EXERCISE -
Transcribe, exactly as they appear, the line that contains "Continue the Blender Python script for this scene: part 2, from", the line that contains "mb.add(v, f)", and every line in between, and nothing else.

DATA SUPPLIED -
——

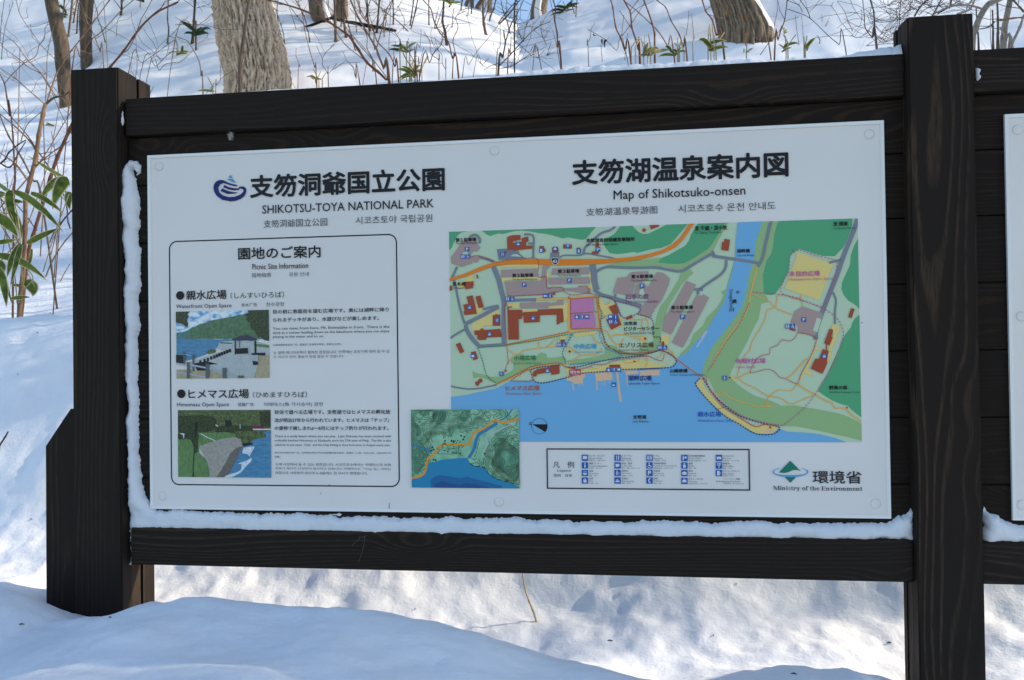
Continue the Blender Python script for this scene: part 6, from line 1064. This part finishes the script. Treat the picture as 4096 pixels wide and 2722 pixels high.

——

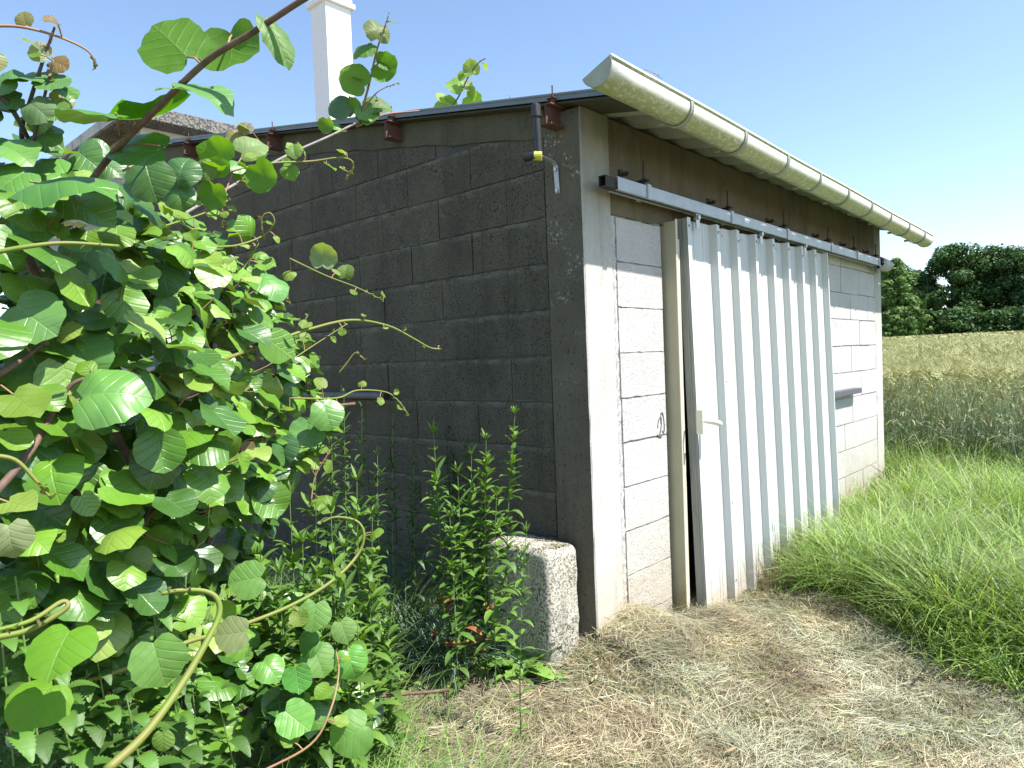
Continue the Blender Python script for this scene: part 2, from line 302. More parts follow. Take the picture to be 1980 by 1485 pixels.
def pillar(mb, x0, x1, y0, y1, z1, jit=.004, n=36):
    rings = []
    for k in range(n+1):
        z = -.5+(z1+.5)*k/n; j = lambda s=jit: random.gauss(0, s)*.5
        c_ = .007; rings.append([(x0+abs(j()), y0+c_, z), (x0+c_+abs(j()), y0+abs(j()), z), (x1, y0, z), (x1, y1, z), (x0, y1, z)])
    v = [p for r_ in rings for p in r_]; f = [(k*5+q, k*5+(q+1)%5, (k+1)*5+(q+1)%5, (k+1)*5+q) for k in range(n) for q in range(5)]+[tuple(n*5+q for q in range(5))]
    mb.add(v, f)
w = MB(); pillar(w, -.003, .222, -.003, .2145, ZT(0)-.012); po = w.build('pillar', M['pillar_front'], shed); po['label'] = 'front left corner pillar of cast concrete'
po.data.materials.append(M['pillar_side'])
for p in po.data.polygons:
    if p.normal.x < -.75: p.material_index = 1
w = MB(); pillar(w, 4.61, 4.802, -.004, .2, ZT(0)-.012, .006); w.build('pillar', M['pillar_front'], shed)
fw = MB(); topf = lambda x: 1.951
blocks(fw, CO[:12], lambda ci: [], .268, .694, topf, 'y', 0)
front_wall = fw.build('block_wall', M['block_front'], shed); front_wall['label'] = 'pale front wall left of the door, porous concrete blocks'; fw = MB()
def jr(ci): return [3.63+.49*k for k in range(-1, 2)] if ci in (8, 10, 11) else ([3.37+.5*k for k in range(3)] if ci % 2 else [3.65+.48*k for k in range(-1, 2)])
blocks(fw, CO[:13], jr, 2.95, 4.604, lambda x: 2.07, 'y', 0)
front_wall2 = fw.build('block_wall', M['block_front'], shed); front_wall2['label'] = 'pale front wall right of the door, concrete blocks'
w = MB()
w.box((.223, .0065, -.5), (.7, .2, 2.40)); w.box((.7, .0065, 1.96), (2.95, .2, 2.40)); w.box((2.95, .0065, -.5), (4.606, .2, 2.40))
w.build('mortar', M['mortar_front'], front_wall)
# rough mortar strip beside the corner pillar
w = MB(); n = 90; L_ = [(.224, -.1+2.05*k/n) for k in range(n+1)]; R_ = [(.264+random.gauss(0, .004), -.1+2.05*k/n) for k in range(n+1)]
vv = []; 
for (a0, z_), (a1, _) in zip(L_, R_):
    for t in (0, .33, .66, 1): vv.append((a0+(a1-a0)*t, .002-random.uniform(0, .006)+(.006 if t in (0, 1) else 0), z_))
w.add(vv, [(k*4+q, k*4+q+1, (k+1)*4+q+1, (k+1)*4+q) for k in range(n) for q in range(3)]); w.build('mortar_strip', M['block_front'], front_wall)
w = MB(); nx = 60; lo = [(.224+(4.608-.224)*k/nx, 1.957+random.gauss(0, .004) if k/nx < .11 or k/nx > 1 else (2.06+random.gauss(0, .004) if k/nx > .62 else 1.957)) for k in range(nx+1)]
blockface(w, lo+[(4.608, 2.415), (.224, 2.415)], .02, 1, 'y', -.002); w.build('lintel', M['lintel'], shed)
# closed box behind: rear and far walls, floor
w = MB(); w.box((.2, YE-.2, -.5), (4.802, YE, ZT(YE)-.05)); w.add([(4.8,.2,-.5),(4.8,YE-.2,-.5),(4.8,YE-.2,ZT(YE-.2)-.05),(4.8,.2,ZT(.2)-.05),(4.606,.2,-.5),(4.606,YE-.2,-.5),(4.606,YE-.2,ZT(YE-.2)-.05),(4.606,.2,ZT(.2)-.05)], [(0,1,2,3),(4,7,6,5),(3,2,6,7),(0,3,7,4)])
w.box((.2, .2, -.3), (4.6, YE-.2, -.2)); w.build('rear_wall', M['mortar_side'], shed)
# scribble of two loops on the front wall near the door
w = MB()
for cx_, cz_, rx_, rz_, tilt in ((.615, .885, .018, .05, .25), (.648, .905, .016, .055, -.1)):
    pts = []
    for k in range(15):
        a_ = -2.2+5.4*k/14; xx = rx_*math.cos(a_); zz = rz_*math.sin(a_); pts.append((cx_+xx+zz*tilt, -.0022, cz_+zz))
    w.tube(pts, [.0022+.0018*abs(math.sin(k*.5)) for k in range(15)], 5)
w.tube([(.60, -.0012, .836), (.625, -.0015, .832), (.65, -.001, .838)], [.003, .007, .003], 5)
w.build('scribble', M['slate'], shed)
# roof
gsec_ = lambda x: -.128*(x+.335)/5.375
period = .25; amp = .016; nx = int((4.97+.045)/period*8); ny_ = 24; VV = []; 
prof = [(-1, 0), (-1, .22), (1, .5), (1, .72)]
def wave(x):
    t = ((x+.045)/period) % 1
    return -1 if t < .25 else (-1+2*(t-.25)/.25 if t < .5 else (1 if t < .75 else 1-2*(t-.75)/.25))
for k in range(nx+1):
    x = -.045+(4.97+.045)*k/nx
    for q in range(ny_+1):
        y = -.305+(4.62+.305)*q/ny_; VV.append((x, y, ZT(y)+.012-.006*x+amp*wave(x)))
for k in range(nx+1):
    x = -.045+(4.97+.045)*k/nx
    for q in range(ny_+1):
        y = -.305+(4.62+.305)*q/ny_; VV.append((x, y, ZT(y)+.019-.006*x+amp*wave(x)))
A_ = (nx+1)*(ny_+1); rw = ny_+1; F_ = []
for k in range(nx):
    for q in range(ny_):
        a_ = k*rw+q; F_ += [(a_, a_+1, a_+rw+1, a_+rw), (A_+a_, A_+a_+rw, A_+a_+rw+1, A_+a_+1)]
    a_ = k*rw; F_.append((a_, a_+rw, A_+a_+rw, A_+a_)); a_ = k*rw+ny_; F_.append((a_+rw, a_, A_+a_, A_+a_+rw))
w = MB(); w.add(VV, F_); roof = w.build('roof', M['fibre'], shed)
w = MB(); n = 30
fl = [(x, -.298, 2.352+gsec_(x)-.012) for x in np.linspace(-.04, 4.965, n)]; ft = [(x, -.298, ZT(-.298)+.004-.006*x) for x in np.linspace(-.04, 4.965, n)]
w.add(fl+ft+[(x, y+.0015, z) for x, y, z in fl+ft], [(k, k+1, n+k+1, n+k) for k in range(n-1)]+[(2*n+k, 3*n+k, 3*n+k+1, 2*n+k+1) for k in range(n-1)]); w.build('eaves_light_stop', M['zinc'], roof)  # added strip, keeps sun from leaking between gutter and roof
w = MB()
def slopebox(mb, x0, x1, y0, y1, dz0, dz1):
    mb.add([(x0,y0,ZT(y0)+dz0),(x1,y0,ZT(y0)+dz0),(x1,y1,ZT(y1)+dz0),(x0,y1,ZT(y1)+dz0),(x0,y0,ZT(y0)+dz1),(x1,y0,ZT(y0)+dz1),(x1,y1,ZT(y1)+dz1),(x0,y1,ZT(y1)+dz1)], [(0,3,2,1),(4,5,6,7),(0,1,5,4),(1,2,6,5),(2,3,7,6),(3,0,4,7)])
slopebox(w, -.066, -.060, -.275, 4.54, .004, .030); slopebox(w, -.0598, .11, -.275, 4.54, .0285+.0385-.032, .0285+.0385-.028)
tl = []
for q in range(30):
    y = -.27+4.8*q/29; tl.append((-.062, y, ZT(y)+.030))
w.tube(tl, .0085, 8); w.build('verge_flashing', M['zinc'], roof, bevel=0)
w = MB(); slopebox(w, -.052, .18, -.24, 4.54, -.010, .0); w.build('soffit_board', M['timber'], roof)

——

COMPLETE RESPONSE -
Continue the Blender Python script for this scene: part 2, from line 302. More parts follow. Take the picture to be 1980 by 1485 pixels.
def pillar(mb, x0, x1, y0, y1, z1, jit=.004, n=36):
    rings = []
    for k in range(n+1):
        z = -.5+(z1+.5)*k/n; j = lambda s=jit: random.gauss(0, s)*.5
        c_ = .007; rings.append([(x0+abs(j()), y0+c_, z), (x0+c_+abs(j()), y0+abs(j()), z), (x1, y0, z), (x1, y1, z), (x0, y1, z)])
    v = [p for r_ in rings for p in r_]; f = [(k*5+q, k*5+(q+1)%5, (k+1)*5+(q+1)%5, (k+1)*5+q) for k in range(n) for q in range(5)]+[tuple(n*5+q for q in range(5))]
    mb.add(v, f)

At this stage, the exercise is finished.